**STATED GOAL:** Nothing may be dropped or altered: reproduce all the data.

**DATA PROVIDED:**
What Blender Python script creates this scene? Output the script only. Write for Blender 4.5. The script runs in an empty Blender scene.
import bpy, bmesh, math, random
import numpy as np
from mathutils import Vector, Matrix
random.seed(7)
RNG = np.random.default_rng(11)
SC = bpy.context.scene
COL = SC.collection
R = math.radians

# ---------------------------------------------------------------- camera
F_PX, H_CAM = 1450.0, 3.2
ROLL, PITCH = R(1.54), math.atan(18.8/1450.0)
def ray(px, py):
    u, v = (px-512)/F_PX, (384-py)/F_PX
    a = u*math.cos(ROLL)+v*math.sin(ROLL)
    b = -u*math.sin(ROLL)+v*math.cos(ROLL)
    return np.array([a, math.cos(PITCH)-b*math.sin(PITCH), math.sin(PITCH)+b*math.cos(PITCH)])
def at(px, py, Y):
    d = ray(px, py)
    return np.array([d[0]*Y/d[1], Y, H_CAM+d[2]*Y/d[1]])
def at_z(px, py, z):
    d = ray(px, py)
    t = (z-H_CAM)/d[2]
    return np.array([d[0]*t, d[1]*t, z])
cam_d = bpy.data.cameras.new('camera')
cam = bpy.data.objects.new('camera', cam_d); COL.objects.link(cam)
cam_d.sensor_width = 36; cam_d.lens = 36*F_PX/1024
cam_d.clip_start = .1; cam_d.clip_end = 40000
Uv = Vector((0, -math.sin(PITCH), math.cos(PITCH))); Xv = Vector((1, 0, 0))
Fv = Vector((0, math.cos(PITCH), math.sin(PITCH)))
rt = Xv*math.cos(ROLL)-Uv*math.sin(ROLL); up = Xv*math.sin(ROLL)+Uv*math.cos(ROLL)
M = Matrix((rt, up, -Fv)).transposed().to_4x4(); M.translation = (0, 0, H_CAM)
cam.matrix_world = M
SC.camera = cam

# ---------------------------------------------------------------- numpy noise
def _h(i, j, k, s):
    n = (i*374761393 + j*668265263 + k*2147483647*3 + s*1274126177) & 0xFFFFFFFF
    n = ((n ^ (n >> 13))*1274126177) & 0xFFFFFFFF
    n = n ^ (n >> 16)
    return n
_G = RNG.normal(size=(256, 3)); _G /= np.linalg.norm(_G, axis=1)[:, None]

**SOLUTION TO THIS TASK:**
What Blender Python script creates this scene? Output the script only. Write for Blender 4.5. The script runs in an empty Blender scene.
import bpy, bmesh, math, random
import numpy as np
from mathutils import Vector, Matrix
random.seed(7)
RNG = np.random.default_rng(11)
SC = bpy.context.scene
COL = SC.collection
R = math.radians

# ---------------------------------------------------------------- camera
F_PX, H_CAM = 1450.0, 3.2
ROLL, PITCH = R(1.54), math.atan(18.8/1450.0)
def ray(px, py):
    u, v = (px-512)/F_PX, (384-py)/F_PX
    a = u*math.cos(ROLL)+v*math.sin(ROLL)
    b = -u*math.sin(ROLL)+v*math.cos(ROLL)
    return np.array([a, math.cos(PITCH)-b*math.sin(PITCH), math.sin(PITCH)+b*math.cos(PITCH)])
def at(px, py, Y):
    d = ray(px, py)
    return np.array([d[0]*Y/d[1], Y, H_CAM+d[2]*Y/d[1]])
def at_z(px, py, z):
    d = ray(px, py)
    t = (z-H_CAM)/d[2]
    return np.array([d[0]*t, d[1]*t, z])
cam_d = bpy.data.cameras.new('camera')
cam = bpy.data.objects.new('camera', cam_d); COL.objects.link(cam)
cam_d.sensor_width = 36; cam_d.lens = 36*F_PX/1024
cam_d.clip_start = .1; cam_d.clip_end = 40000
Uv = Vector((0, -math.sin(PITCH), math.cos(PITCH))); Xv = Vector((1, 0, 0))
Fv = Vector((0, math.cos(PITCH), math.sin(PITCH)))
rt = Xv*math.cos(ROLL)-Uv*math.sin(ROLL); up = Xv*math.sin(ROLL)+Uv*math.cos(ROLL)
M = Matrix((rt, up, -Fv)).transposed().to_4x4(); M.translation = (0, 0, H_CAM)
cam.matrix_world = M
SC.camera = cam

# ---------------------------------------------------------------- numpy noise
def _h(i, j, k, s):
    n = (i*374761393 + j*668265263 + k*2147483647*3 + s*1274126177) & 0xFFFFFFFF
    n = ((n ^ (n >> 13))*1274126177) & 0xFFFFFFFF
    n = n ^ (n >> 16)
    return n
_G = RNG.normal(size=(256, 3)); _G /= np.linalg.norm(_G, axis=1)[:, None]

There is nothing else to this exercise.